His counterpart at the World Bank, James Wolfensohn, has also tried to build 'his' organisation around partnership with local people or projects with which the bank is involved. In the past, like the IMF, it was top-down instructions to client states all the way.

Koehler, who has been in office for only four weeks, is determined to change the old culture. His gesture reflects a radical departure from the old IMF, giving it a better image and providing it with a clearer mandate.

He would like the IMF to focus more on crisis prevention and to stop throwing big money after irresponsible states. He would like the IMF to concentrate on monitoring macroeconomic trends or tackling the balance of payments crisis. He wants to engage the private sector to play a role in tackling the crisis.

More importantly, he would like a clear division of labour between the IMF and the World Bank. In the waning months of his tenure Horst's predecessor Michel Camdessus called for the IMF to focus on poverty reduction, an area of the World Bank. Koehler says he would not want the IMF to handle poverty reduction.

Thailand, which was struck by economic crisis about three years ago, is set to graduate from the IMF support programme on June 19. Overall, it has got a good passing grade from the IMF. It will be left on its own to undertake further structural reform to achieve quality growth in the future, to try to prevent such a crisis from recurring.

Koehler, who also met with Finance Minister Tarrin Nimmanahaeminda and Bank of Thailand governor MR Chatu Mongol Sonakul, was sensible and diplomatic enough to throw his support behind Asia's move to create a regional financing arrangement. This arrangement would deter speculative attacks against Asian currencies, and foreshadows the creation of a regional lender of last resort.

Koehler said he supports the Asian Monetary Fund or any other arrangement designed to intensify economic or financial integration in the region. He viewed the scheme as complementary to the IMF.

"(The Asian Monetary Fund) is a conceptual idea, which cannot be a taboo," he said.

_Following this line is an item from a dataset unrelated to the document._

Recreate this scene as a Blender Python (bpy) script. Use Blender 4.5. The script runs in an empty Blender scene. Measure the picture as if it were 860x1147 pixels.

This marked the first time that the IMF's top office-holder has come out officially and strongly in favour of the Asian Monetary Fund. The IMF and the United States shot down this proposal when Japan tried to launch it in November 1997. Koehler, as a senior official in the German Finance Ministry, played a key role in the formulation of Maastricht Treaty, which gave birth to the European monetary union and the euro. He understood the complexity and the difficulties of formulating a monetary union, so he said it would take a while before Asia could really work out the scheme, which needs time and trust among the member states.